MATERIAL.
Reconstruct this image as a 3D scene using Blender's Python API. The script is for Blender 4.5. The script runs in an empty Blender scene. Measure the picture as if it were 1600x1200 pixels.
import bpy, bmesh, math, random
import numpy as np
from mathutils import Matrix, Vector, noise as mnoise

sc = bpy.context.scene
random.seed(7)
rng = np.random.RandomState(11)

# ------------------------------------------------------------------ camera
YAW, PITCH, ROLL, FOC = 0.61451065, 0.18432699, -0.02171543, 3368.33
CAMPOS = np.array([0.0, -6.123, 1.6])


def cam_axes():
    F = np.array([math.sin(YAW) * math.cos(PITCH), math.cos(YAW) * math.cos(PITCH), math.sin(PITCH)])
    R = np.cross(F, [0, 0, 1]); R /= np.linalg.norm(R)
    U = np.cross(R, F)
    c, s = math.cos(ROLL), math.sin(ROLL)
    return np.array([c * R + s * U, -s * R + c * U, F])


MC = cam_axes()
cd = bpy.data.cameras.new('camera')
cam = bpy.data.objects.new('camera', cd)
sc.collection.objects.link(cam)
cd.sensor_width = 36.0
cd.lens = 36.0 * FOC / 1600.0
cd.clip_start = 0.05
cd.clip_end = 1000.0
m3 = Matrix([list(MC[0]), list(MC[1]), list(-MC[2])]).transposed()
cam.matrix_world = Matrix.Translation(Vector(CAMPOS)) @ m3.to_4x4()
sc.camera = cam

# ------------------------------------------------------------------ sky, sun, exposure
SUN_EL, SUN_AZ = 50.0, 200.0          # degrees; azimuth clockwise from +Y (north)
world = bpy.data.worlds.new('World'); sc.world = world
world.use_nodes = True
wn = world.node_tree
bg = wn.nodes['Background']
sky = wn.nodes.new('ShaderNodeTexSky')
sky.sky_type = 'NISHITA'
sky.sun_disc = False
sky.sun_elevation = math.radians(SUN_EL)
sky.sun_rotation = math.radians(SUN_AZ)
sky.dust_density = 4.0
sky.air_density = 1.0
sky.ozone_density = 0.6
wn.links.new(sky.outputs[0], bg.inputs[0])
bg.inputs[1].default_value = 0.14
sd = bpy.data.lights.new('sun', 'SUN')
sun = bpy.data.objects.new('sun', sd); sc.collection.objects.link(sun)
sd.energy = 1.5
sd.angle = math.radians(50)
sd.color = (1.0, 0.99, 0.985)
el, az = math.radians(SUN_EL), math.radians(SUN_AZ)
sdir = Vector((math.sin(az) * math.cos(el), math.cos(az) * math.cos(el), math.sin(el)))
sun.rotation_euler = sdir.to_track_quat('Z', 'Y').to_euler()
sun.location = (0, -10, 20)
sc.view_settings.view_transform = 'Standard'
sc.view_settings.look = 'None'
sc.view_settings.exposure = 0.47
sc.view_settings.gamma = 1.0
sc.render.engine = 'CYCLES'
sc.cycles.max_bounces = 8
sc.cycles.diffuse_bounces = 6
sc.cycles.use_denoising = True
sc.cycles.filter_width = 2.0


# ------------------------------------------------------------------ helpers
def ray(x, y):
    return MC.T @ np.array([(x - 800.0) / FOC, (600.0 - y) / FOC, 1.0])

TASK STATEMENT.
Return a word-for-word copy of the lines from the beginning of the listing to the line holding "from mathutils import", both kept.

RESPONSE.
Reconstruct this image as a 3D scene using Blender's Python API. The script is for Blender 4.5. The script runs in an empty Blender scene. Measure the picture as if it were 1600x1200 pixels.
import bpy, bmesh, math, random
import numpy as np
from mathutils import Matrix, Vector, noise as mnoise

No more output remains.